В Москве оценивают другое, когда у тебя одна действительность, тебе интересно увидеть другую. И не нужно ничего объяснять. Поэтому наша картина без нарратива и без голосов за кадром. Это киноэссе, по аналогии с литературным жанром, отстранённое наблюдение, без попытки ответить на всё вопросы. Московскому зрителю интересно испытать это состояние, почувствовать другое течение времени, эту природную зависимость: прилив – работа в порту кипит, отлив – всё остановилось.

Вы часто снимаете дорогу, автомобили. Какую роль они играют в вашей жизни?

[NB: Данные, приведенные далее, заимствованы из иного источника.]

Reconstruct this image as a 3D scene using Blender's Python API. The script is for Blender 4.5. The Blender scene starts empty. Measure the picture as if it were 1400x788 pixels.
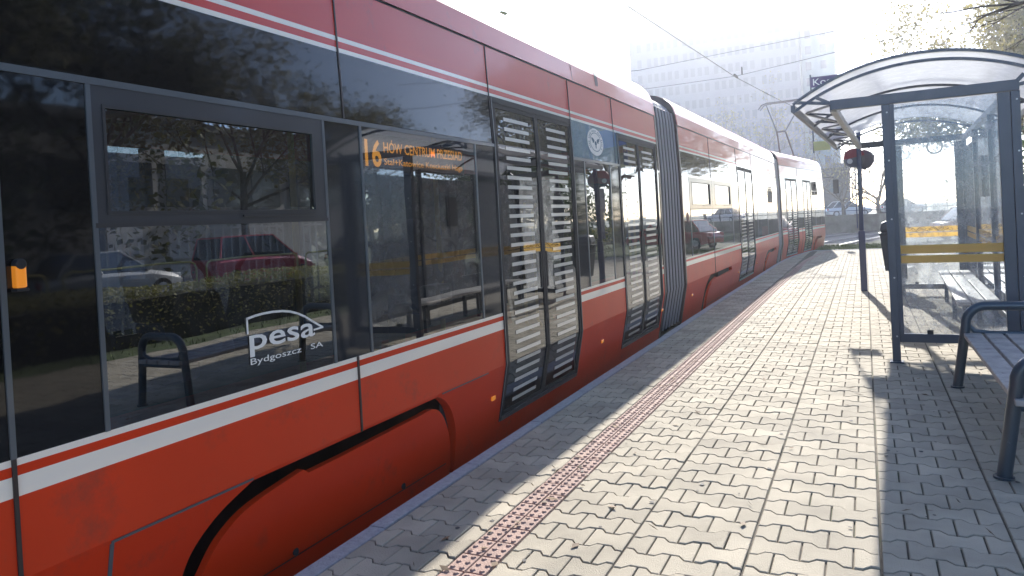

Я не очень люблю ездить в Москве или Петербурге, предпочитаю ходить пешком и пользоваться метро. Это быстрее. Я не настолько хорош за рулём, чтобы параллельно читать или смотреть кино, поэтому мне жаль потраченного времени. А вообще, я езжу много. Прежде чем что-то снимать, я выезжаю заранее и, как правило, один. Потом, когда у меня есть фактура и герои, я возвращаюсь за оператором, и мы едем снова. За неделю я могу пройти пять тысяч километров. Ездить по стране мне нравится.

Помните какие-то истории из поездок?

Конечно! Дорога – это всегда приключение, потому что у тебя всегда есть возможность куда-то повернуть и увидеть что-то новое. Однажды мы ехали на съёмки и увидели голосующих мужчину и женщину с мотоциклом на обочине. Это были немецкие путешественники. Мы им помогли, а потом они у нас снимались. В фильме есть сцена, где герой спасает их, когда они стоят со сломавшимся мотоциклом. Я не любитель промежуточных остановок, и, если знаю, куда мне нужно, то проще проехать сразу. Так, в один присест я доезжаю от Москвы до Мурманска. Сейчас, конечно, я знаю на этой дороге каждый поворот и каждую заправку, но в первое время, когда ты уже едешь по Кольскому тракту после Медвежьегорска, заправок вдоль дороги практически нет. Это здесь, в средней полосе, мы привыкли, что города нанизаны на федеральные трассы – слева дома, справа заправки и кафе. Все прилегающие к Кольскому тракту города строились из промысловых соображений, поэтому они далеко от основной трассы – 7 км туда, 11 сюда и непонятные указатели... У меня бывали случаи, когда я с пустым баком, буквально на парах, ночью выключал свет и ехал со скоростью 60 км/ч. А там ведь не очень много машин и почти нет связи. Прикольно, словом. Особенно зимой, когда вспоминаются истории про то, как люди замерзали...

Когда снимаешь машины, важно ли их понимать и чувствовать?

Есть, конечно, технические аспекты. У киношников вообще-то много всяких приспособлений, которые заставляют скользить и крутиться, но когда ты снимаешь рекламу автомобиля, важно не обманывать зрителя. Ну, например, снимать переднеприводный автомобиль в кадре с заносом. Ни один бренд не будет показывать то, что может быть опасно и с чем их машина не справится. Снять её красиво – занятие нехитрое, но мне больше нравится концепция эмоциональности. В конечном счёте, если говорить о рекламе, люди покупают эмоции, образ. Если герой за рулём автомобиля в представления аудитории попадает в категорию классных ребят, то человек выберет эту модель. Поэтому меня больше интересуют эмоции, вызванные кадрами.